We thank You for the heroism, for the triumphs, and for the miraculous deliverance of our ancestors, in other days and in our time. In the days when Your children were returning to their borders, at the time of a people revived in its land as in days of old, the gates to the land of our ancestors were closed before those who were fleeing the sword. When enemies from within the land together with seven neighboring nations sought to annihilate Your people, You, in Your great mercy, stood by them in time of trouble. You defended them and vindicated them. You gave them the courage to meet their foes, to open the gates to those seeking refuge, and to free the land of its armed invaders. You delivered the many into the hands of the few, the guilty into the hands of the innocent. You have wrought great victories and miraculous deliverance for Your people Israel to this day, revealing Your glory and Your holiness to all the world.

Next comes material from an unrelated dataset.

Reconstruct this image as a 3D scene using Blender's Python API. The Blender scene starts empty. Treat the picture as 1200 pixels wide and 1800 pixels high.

– Al HaNisim for Yom HaAtzmaut, Siddur Sim Shalom, by Jules Harlow

Yom HaZikaron: Israeli Memorial Day

May G-d remember the valiant men and women who braved mortal danger in the days of struggle prior to the establishment of the State of Israel and the soldiers who fell in the wars of Israel.

May the people of Israel cherish them in their memory; let them mourn the splendor of youth, the altruism of valor, the dedication of will and the dignity of self-sacrifice which came to an end on the battlefield.

May the loyal and courageous heroes of freedom and victory be sealed forever within the hearts of all Israel, in this generation and forevermore.

  • – Israeli Ministry of Foreign affairs, mfa.gov.il

Pesach: Seventh Day 5781

“And the L-RD said unto Moses: ‘Wherefore criest thou unto Me? Speak unto the children of Israel, that they go forward.'” – Exodus 14:15, JPS 1917 Tanach

The seventh day of Pesach, Nissan 21 corresponds to the day on the Hebrew calendar when the Sea parted: The Children of Israel hesitated. Moshe cried out to G-d. H’Shem told him to “Speak to the Children of Israel, that they go forward.” Having already prayed for deliverance, the time was at hand; there was no further need for prayer, despite the imminent threat of the Egyptian army, poised opposite the encampment of B’nei Yisrael at the Sea of Reeds.

An east wind from H’Shem caused the sea to part, and dried the floor of the sea for the safe passage of the Children Israel. Of this miracle, Melchita notes, as commentary to the Children of Israels words in the song of Moshe, “this is my G-d, and I will exalt Him” (Exodus 15:2), that even the lowliest handmaid saw in terms of HShem’s revelation through the forces of nature, what the prophets, later in Jewish history did not see.

Additionally, the level of kedushah (holiness) that they received after crossing through the Sea, and the sublime experience at Sinai, when H’Shem revealed Himself to them, brought them to a level, where as a cleansed vessel, the Shechinah could dwell within them. The sea served as a mikveh (receptacle); and, tevillah (immersion) in the waters of the sea signified the beginning of a new start, a renewal of mind, body, and spirit; in essence, a rebirth, through purification in a mikveh, and the indwelling of the Shechinah, as mentioned in Exodus Rabbah 23:12.